Outflanking Hegel

by nemo on September 4, 2008

The question of the philosophy of history hovers ambiguously between Kant and Hegel. The study of the eonic effect adopts a variant of the Kantian concept as it appears in his essay on history, Idea For A Universal History, and proceeds to construct an eonic model, one that can bring a fresh perspective on the question of historical dynamics, so precariously analyzed by the ‘historical materialists’.

The subject of Hegelianism, as cited in the book by Toews, constitutes a kind of quagmire for leftist analysis, although the profundity of Hegel’s system cautions one against simplistic anti-Hegelian affirmations.
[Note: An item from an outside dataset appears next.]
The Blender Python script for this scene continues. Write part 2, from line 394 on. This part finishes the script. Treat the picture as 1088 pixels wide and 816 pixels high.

In fact, the eonic model adopts a kind of empirical, and evolutionary, approach to the core issue of the philosophy of history, proceeding from an entirely different direction, the result, however, generating a most remarkable echo of Hegel, with its construct of the ‘evolution of freedom’.

Hegelian study is, should we say it, quite arcane, with the result that few understand it, yet the eonic model performs at a glance what is needed, the demonstration of the evolutionary meaning of freedom. So we proceed to outflank Hegel, looking back to see that our approach will suddenly generate an understanding of what Hegel meant.  We are about our own business, which will, due to the circumstance of our subject, make Hegel a empirical fact of the very self-referential history we are subjecting to analysis. So we lose nothing, and, armed with the eonic model, can backtrack to reconstruct the remarkable moment, or period, from the 1790’s to the collapse of the Hegelian project in the 1840’s.

Our perspective includes far more than this, and we can as well play on the harp of liberal emergentism, complete with the strains of Yankee Doodle as we see the historical moment of the American Revolution.